Aber schließlich erreichte ich einen, der sich an den Roman
erinnerte. "Die Haarteppichknüpfer", erklärte er mir, sei
durchaus ein ziemlich gutes Buch - aber nicht gut genug, um
ihm das Gefühl zu geben, er müsse es machen. Es sei nun
einmal so, daß ein Erstlingswerk eine besonders hohe Hürde
zu nehmen habe.
Ja, meinte ich, das sei mir klar. Woran es denn liege,
fragte ich weiter, daß besagtes Gefühl nicht bei ihm
aufkäme?
Tja, erwiderte er, der Roman schwebe so unentschlossen
zwischen Atmosphäre und Action. Er habe nicht genug
Atmosphäre, um daraus leben zu können, andererseits aber
auch nicht genug Action, um seine Kraft daraus zu beziehen.
Ich war verblüfft über diese Ansicht. Für mein Empfinden
hatte ich in den "Haarteppichknüpfern" das Äußerste an
Atmosphäre verwirklicht, das mir möglich war, so daß es
wohl keinen Sinn machte, sich in dieser Richtung noch mehr
anzustrengen. Aber was Action anbelangte, war es nach
meinem Dafürhalten erstaunlich, daß jemandem dieses Wort im
Zusammenhang mit diesem Buch überhaupt einfiel.

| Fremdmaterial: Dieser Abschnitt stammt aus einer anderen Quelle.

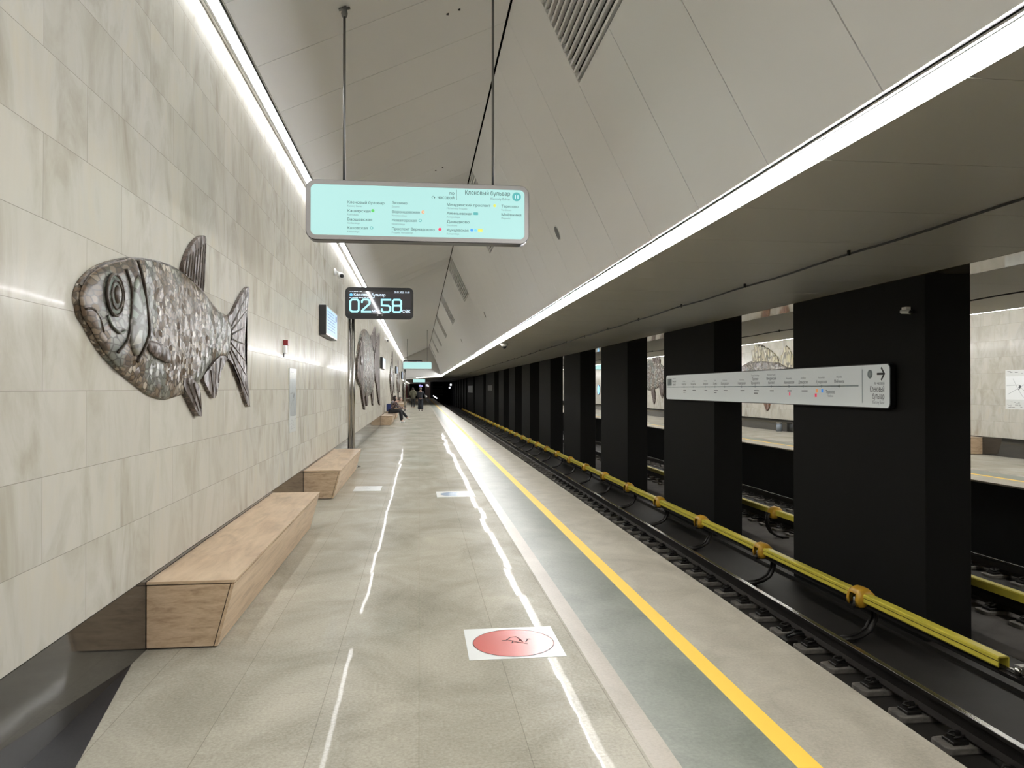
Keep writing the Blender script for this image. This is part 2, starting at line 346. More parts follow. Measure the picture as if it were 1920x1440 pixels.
def up_z(a, b, d): return (a, b, d)
def rrect(w, h, r, n=6):
    out = []
    for cx, cz, a0 in ((w / 2 - r, h / 2 - r, 0), (-w / 2 + r, h / 2 - r, 90), (-w / 2 + r, -h / 2 + r, 180), (w / 2 - r, -h / 2 + r, 270)):
        for i in range(n + 1):
            a = math.radians(a0 + 90 * i / n); out.append((cx + r * math.cos(a), cz + r * math.sin(a)))
    return out
def circle(r, n=24, cx=0, cy=0): return [(cx + r * math.cos(2 * PI * i / n), cy + r * math.sin(2 * PI * i / n)) for i in range(n)]
def tube(bm, pts, r, n=8, cap=True, mi=0):
    pts = [Vector(p) for p in pts]; rs = r if isinstance(r, (list, tuple)) else [r] * len(pts); rings = []
    for i, p in enumerate(pts):
        t = (pts[min(i + 1, len(pts) - 1)] - pts[max(i - 1, 0)]).normalized()
        u = t.orthogonal().normalized() if i == 0 else (u - t * u.dot(t)).normalized()
        v = t.cross(u)
        rings.append([bm.verts.new(p + (u * math.cos(2 * PI * k / n) + v * math.sin(2 * PI * k / n)) * rs[i]) for k in range(n)])
    for a, b in zip(rings, rings[1:]):
        for k in range(n): bm.faces.new((a[k], a[(k + 1) % n], b[(k + 1) % n], b[k])).material_index = mi
    if cap: bm.faces.new(rings[0][::-1]); bm.faces.new(rings[-1])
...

Ich weiß noch, wie ich nach diesem Gespräch dasaß, das
Telefon auf meinen Knien, vor mich hinstarrte und dachte:
Ihr wollt ACTION? Ihr sollt Action haben!
Dann stellte ich das Telefon beiseite, griff nach meinem
Notizbuch und blätterte die Rubrik mit den Romanideen
durch. Action? Schließlich war das früher ja meine große
Leidenschaft gewesen - tapfere Helden durch alle möglichen
und unmöglichen Widrigkeiten zu jagen. War doch gut
möglich, daß ich das immer noch drauf hatte, oder? Mein
Blick blieb auf einem kurzen Eintrag hängen, der schon ein
paar Jährchen alt war und im wesentlichen lautete: Ein
Action-Thriller, der auf einer Raumstation spielt - Mord
usw.
Blitzartig schossen mir ein Haufen dazu passender
Detailideen durch den Kopf. Ich griff nach Stift und Papier
und kritzelte alles nieder, was mir einfiel, wild
entschlossen, daraus den spannendsten, atemberaubendsten
Thriller zu machen, dessen ich fähig war - auf jeden Fall
ein Buch, das auf der Achse Atmosphäre <--->
Action so weit von den "Haarteppichknüpfern" entfernt
war wie irgend möglich.
Nun, zumindest das ist mir, wie es scheint, gelungen.